Jamaica’s Contractor General, Greg Christie

When you read it, note that the company involved is the parent company of China Harbour Engineering Company (CHEC). This is the company Cayman Islands premier, McKeeva Bush signed a Memorandum of Understanding to construct two finger piers in George Town.

World Bank bans CJIA contractor

“The World Bank Group has identified corruption as one of the single greatest obstacles to economic and social development in its member countries, inclusive of Jamaica.”

The parent firm of the Chinese firm that was controversially awarded the US$150M deal by the Bharrat Jagdeo administration to rebuild the Cheddi Jagan International Airport (CJIA,) was banned by the World Bank three years ago for corruption, Jamaica authorities have said.

Jamaica’s Contractor-General, Greg Christie, was yesterday quoted by the Jamaica Gleaner, as saying that China Communications Construction Company Limited (CCCC) has been debarred since January 2009, by the World Bank, under the Bank’s ‘Fraud and Corruption Sanctioning Policy.’

CCCC is the parent company of China Harbour Engineering Company (CHEC) which was controversially awarded the contract to carry out massive expansion works on CJIA in November last year.
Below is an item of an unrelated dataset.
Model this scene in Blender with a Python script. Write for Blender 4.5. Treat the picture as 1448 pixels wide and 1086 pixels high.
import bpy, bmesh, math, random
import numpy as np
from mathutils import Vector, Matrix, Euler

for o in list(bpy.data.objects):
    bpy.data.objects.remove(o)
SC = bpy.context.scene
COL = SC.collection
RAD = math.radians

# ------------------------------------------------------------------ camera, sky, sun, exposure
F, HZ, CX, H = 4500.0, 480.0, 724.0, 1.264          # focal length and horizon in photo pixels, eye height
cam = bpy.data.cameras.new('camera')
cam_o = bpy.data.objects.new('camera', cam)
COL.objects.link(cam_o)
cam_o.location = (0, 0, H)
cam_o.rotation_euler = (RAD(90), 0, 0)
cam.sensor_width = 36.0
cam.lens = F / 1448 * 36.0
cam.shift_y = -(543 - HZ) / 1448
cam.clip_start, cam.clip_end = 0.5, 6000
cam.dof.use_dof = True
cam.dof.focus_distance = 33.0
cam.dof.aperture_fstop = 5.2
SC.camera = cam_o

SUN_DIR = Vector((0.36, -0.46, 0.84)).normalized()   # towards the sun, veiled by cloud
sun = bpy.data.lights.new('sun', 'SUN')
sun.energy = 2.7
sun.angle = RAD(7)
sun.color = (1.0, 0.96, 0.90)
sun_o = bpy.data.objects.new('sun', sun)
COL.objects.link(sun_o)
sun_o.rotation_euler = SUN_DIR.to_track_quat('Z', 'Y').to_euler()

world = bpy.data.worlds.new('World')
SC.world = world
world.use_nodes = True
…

That contract was secretly inked in Jamaica and Guyanese only learnt of it after it was reported in newspapers there.
The Guyana government has heavily defended the airport deal saying that it will target markets from Asia and Africa for passengers.

Yesterday, the independent Office of the Contractor General (OCG), which is tasked with monitoring government contracts in Jamaica, issued a strongly worded statement.

The OCG said under the terms of the World Bank debarment, CCCC and “any firm directly or indirectly controlled by CCCC”, have been declared ineligible to be awarded any World Bank-financed contracts that are related to “roads and bridges”, during the period January 12, 2009 to January 12, 2017.

It said that CHEC is a major subsidiary of CCCC, and one of the two entities that is currently listed by CCCC as its “overseas business” as such the debarment automatically extends to CHEC.

The World Bank Group has identified corruption as one of the single greatest obstacles to economic and social development in its member countries, inclusive of Jamaica.

However, the bank has been combating corruption and fraud in public sector contracting to prohibit its member countries from awarding World Bank financed contracts to any of the firms or individuals that the bank has sanctioned under its Fraud and Corruption Policy.

Since 1999, more than 330 firms and individuals have been sanctioned and debarred by the Bank for engaging in fraud and corruption on World Bank financed projects.

The new information about CHEC’s parent company is the latest controversy in relation to the Government of Jamaica’s business dealings with the company, the Jamaican Gleaner report said.

In August 2009, CHEC was awarded a US$400 million contract, on a sole-source basis, by the Government, to execute its Jamaica Development Infrastructure Programme.

The loan agreement between the China Exim Bank, which financed $340 million of the contract sum, and the Government, was signed in February 2010. Both agreements were, executed several months after CHEC had been debarred by the World Bank.

In commenting on the developments regarding the World Bank’s debarment of CHEC, the Contractor General, Greg Christie, has raised the issue as to whether the Government, in its due diligence exercises, if any, had identified CHEC’s debarred status and, if so, what decisions were taken by it about the matter.

“Now that it is known that the World Bank, in the judicious application of its anti-fraud and anti-corruption policies in public contracting, has had cause to sanction and to debar CCCC and CHEC from receiving World Bank financed contracts, the obvious question that now arises is whether this is something that the Government, as a matter of good, prudent and diligent business practice, intends to be guided by in the award of its own contracts that are financed from non-World Bank sources,” Christie said.

“The OCG, in keeping with its mandates under the law, has always been of the view that Jamaica’s economic development must be pursued in a sustainable and responsible manner, and within an appropriate system of institutionalized independent checks and balances which will ensure probity, transparency, accountability and value for money in all Government commercial transactions,” he continued.